The dark side of education research: widespread bias

An analysis of 30 years of educational research by scholars at Johns Hopkins University found that when a maker of an educational intervention conducted its own research or paid someone to do the research, the results commonly showed greater benefits for students than when the research was independent. On average, the developer research showed benefits — usually improvements in test scores —  that were 70 percent greater than what independent studies found.

The study, “Do Developer-Commissioned Evaluations Inflate Effect Sizes?” was presented at a March 2019 conference session of the Society for Research on Educational Effectiveness (SREE) in Washington, D.C.

A second dark side: lack of replication in education research

Carl Sagan (1997) wrote:

‘At the heart of science is an essential balance between two seemingly contradictory attitudes—an openness to new ideas, no matter how bizarre or counterintuitive they may be, and the most ruthless skeptical scrutiny of all ideas, old and new. This is how deep truths are winnowed from deep nonsense.

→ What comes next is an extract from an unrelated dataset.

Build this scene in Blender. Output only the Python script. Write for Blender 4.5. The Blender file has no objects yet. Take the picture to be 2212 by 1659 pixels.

Makel, M. C., & Plucker, J. A. (2014). Facts Are More Important Than Novelty: Replication in the Education Sciences. Educational Researcher, 43(6), 304–316.


Like Campbell and Stanley (1963) noted a half century ago about experimental design, replication is not a panacea (Makel et al., 2012; Pashler & Wagenmakers, 2012). It will not resolve all issues and concerns about rigor, reliability, precision, and validity of education research. However, implicitly or explicitly dismissing replication indicates a value of novelty over truth (Nosek, Spies, & Motyl, 2012) and a serious misunderstanding of both science and creativity. If education research is to be relied upon to develop sound policy and practice, then conducting replications on important findings is essential to moving toward a more reliable and trustworthy understanding of educational environments. Although potentially beneficial for the individual researcher, an overreliance on large effects from single studies drastically weakens the field as well as the likelihood of effective, evidence-based policy. By helping, as Carl Sagan (1997) noted, winnow deep truths from deep nonsense, direct replication of important educational findings will lead to stronger policy recommendations while also making such recommendations more likely to improve education practice and, ultimately, the lives of children.